SJC_Hacker 4 days ago | parent | next [-]

Relevant Black Mirror episode

https://www.youtube.com/watch?v=LNYzbHeRLkg

jrussino a day ago | parent [-]

Ever since I saw that episode I've felt like it's inevitable that something like this will become commonplace. If I had a product like this that actually worked as imagined, and the full data pipeline was under my complete control, I could think of a dozen reasons why I'd want to use it. If we take it for granted that this is coming whether we want it or not (and I'm not saying we necessarily must, but it's worth pondering)... is there a way to design the technology, and cultivate new social norms, such that we end up with something that's a net positive rather than a dystopian panopticon? I haven't been able to answer this for myself, at least not yet.
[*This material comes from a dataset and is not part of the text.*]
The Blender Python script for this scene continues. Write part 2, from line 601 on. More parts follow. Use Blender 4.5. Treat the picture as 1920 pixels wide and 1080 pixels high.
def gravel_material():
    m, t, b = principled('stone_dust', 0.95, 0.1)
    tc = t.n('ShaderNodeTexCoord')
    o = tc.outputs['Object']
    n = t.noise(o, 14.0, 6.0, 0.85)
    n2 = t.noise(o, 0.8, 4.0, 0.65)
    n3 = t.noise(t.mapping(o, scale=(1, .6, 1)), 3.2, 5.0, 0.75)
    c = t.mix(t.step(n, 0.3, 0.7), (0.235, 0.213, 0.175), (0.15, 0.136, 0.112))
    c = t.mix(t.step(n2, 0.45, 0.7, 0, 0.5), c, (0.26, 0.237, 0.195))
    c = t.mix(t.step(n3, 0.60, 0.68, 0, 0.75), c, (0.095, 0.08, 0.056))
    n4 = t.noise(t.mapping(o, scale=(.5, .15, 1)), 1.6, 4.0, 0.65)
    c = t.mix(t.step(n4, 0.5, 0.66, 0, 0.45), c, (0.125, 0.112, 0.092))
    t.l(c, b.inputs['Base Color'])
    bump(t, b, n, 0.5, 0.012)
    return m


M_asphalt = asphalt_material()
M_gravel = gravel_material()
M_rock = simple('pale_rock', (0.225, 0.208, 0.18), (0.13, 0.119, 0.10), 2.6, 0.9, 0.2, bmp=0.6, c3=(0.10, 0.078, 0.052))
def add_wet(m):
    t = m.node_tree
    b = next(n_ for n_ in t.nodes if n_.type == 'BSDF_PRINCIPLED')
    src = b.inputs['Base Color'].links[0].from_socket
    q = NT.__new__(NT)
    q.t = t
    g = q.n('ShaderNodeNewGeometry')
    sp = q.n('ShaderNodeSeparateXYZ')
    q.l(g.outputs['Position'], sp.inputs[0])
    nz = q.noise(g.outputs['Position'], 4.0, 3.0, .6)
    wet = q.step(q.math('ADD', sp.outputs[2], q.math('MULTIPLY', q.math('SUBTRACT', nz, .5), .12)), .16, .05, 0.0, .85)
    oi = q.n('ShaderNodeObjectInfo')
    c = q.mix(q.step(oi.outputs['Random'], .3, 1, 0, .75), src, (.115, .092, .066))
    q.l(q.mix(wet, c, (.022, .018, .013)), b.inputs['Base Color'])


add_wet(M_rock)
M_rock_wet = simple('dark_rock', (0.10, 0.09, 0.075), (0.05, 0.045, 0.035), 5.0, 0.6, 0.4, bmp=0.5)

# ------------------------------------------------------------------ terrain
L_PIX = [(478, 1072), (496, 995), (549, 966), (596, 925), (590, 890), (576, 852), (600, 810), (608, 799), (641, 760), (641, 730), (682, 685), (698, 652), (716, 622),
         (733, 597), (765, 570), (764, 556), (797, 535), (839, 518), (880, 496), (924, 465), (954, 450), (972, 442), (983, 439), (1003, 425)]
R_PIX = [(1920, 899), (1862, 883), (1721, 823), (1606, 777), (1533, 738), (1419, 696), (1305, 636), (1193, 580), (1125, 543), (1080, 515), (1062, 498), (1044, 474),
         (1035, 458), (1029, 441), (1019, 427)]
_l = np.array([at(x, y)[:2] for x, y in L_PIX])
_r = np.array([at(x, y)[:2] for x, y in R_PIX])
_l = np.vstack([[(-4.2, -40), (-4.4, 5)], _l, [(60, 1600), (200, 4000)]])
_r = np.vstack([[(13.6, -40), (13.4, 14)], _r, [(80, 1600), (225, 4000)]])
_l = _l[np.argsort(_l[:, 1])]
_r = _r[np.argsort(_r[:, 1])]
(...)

(Even setting the social repercussions aside, though, Zuck/Meta being involved is a dealbreaker for me.)

bilbo0s 4 days ago | parent | prev [-]

> simply by being near them

There's a solution to that.

There's a reason the term "glass-holes" was invented.

As a general rule, it's probably best to stay away from these kinds of people for a while. Because nowadays it doesn't even have to be you. It could be someone standing in the frame somewhere with you that does something objectionable. Thus awakening the wrath of society. Or even worse - the government.